--- EXERCISE DESCRIPTION ---
From the data that follows, print exactly the lines starting at the one containing "Write a Blender" and ending at the one containing "col = sc.collection"; include both of them and nothing more.

--- RECORDS FOR THIS TASK ---
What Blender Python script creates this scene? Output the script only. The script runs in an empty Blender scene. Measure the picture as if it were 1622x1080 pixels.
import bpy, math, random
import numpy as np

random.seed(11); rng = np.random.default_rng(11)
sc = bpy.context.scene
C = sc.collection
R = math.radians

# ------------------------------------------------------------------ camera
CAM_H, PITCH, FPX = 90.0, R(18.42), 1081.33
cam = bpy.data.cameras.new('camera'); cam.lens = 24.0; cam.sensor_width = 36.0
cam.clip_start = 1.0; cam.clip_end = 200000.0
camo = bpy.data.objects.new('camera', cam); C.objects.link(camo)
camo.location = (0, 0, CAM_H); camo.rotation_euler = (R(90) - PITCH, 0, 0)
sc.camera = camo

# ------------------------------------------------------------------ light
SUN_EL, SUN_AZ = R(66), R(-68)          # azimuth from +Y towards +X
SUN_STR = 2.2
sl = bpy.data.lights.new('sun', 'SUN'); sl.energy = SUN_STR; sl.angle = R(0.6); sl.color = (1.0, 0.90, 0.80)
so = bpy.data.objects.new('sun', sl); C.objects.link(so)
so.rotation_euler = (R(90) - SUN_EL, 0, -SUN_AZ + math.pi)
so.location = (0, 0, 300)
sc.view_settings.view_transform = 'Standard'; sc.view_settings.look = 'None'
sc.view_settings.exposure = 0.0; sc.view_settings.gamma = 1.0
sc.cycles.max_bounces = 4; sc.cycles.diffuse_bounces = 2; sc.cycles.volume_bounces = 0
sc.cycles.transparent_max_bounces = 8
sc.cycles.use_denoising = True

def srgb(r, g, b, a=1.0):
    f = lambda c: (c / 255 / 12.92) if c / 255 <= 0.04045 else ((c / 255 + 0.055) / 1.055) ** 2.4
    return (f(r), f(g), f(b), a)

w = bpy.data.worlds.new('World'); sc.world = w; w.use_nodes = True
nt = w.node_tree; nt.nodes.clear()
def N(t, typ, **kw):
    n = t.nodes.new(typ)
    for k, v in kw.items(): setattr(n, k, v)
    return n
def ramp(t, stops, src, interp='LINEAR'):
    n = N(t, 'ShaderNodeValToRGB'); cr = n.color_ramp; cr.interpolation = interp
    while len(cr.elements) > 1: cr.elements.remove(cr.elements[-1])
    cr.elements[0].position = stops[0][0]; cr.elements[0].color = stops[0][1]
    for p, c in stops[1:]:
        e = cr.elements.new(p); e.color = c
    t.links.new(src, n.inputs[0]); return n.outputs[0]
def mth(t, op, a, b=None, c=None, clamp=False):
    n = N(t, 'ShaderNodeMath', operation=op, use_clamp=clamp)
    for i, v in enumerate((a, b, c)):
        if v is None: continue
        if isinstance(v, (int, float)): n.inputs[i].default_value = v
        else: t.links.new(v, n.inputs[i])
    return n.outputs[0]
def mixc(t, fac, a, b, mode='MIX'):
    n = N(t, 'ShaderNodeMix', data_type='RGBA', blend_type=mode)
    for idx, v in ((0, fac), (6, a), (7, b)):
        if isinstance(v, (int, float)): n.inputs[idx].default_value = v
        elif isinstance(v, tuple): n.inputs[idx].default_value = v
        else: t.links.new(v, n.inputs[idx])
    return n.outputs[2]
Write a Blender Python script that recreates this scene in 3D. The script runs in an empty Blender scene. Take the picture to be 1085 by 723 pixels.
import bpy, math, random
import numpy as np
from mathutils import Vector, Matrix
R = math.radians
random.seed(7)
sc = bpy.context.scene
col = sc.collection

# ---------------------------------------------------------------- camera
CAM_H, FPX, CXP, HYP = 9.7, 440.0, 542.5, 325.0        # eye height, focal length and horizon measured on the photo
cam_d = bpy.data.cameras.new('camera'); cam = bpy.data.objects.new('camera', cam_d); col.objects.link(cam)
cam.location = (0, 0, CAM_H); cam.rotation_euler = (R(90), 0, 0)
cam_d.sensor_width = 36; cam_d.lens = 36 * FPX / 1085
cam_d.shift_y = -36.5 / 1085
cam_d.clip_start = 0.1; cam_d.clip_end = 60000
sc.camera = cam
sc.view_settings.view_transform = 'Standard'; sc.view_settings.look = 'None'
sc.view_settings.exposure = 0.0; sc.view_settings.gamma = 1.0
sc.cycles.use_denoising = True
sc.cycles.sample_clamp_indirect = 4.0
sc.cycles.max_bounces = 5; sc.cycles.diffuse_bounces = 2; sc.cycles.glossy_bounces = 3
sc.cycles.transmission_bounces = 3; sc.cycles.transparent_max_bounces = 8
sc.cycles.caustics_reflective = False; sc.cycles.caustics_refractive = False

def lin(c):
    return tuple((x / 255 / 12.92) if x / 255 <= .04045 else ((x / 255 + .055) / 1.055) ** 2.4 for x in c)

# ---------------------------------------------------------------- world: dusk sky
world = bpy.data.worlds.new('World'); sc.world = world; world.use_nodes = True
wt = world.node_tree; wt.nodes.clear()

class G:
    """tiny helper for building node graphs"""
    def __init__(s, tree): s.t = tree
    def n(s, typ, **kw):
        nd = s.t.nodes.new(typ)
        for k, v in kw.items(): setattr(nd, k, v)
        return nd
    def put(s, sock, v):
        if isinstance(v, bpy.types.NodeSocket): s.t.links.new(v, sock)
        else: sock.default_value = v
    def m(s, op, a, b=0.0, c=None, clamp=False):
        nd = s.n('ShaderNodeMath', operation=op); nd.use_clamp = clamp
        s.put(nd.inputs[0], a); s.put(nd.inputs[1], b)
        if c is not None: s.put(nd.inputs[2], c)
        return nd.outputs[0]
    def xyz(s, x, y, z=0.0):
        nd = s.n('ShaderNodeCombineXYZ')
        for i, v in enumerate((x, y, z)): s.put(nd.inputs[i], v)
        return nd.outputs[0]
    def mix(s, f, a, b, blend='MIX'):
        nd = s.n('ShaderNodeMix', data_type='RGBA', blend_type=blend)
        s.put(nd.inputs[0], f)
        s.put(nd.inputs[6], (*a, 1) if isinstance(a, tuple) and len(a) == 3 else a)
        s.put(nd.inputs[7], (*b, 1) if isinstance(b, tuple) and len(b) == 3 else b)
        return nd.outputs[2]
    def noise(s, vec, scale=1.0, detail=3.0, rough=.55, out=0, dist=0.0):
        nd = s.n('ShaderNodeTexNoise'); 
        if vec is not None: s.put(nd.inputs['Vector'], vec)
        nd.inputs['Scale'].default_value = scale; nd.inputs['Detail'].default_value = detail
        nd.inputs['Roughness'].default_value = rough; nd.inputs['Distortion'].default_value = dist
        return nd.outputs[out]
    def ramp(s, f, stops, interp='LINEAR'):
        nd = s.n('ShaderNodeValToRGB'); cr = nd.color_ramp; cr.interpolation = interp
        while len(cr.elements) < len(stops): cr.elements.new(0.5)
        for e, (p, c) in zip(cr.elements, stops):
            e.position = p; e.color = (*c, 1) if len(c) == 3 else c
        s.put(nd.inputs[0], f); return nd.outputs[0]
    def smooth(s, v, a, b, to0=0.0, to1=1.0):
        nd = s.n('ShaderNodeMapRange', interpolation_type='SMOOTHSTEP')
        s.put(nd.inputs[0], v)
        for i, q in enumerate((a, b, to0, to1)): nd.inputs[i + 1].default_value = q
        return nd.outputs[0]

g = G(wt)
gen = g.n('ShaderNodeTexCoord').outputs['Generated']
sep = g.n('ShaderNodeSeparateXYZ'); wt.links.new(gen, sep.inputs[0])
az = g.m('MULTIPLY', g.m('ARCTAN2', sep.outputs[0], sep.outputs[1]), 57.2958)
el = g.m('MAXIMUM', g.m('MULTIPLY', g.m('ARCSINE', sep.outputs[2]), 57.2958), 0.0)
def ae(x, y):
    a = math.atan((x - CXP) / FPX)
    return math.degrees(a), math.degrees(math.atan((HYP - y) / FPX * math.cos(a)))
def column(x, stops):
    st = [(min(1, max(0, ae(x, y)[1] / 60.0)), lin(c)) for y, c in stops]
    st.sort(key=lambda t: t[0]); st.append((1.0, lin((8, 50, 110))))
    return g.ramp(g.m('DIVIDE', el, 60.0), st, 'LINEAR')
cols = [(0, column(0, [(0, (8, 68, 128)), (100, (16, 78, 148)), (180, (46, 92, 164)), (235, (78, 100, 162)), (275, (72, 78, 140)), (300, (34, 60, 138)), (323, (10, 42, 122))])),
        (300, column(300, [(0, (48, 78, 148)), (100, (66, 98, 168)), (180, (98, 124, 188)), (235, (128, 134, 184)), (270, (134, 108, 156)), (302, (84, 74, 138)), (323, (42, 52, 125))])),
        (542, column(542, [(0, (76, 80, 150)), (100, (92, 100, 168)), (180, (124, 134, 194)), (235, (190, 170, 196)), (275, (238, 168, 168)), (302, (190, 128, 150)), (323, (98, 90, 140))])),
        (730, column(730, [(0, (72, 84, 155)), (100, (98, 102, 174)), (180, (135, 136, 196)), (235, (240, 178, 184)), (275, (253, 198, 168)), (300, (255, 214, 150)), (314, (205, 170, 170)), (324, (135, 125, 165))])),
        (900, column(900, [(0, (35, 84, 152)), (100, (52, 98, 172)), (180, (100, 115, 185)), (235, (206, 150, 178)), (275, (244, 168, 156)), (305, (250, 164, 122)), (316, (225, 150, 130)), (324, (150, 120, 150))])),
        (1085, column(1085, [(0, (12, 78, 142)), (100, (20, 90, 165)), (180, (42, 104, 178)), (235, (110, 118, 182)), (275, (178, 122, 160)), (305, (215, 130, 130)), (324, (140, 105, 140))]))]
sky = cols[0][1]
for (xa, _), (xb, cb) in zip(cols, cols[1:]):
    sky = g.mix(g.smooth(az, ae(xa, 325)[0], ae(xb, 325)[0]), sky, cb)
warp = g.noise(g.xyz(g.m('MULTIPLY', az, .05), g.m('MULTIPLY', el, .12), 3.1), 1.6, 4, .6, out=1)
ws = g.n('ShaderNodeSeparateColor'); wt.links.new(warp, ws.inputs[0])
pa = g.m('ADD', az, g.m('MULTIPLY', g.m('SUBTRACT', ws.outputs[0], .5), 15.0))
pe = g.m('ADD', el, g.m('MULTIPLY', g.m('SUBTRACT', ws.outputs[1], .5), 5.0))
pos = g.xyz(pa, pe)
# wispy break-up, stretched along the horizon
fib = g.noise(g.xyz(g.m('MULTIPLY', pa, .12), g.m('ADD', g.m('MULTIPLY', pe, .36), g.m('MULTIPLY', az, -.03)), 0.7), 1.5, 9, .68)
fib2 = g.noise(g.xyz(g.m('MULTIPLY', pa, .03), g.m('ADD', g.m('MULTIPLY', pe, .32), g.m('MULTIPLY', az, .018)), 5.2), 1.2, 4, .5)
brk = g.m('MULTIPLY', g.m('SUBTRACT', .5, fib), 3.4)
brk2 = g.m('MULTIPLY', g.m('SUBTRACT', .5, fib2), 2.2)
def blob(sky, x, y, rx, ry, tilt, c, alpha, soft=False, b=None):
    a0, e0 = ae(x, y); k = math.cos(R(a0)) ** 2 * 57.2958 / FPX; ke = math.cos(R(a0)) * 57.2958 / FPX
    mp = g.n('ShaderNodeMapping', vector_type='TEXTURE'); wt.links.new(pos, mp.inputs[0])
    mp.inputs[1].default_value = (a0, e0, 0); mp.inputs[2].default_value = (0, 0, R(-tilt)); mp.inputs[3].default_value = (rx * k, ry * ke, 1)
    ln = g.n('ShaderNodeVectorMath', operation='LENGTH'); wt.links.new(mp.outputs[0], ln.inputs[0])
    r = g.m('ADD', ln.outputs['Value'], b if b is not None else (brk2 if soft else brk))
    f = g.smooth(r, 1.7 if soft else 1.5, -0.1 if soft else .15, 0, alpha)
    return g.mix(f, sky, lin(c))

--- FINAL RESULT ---
Write a Blender Python script that recreates this scene in 3D. The script runs in an empty Blender scene. Take the picture to be 1085 by 723 pixels.
import bpy, math, random
import numpy as np
from mathutils import Vector, Matrix
R = math.radians
random.seed(7)
sc = bpy.context.scene
col = sc.collection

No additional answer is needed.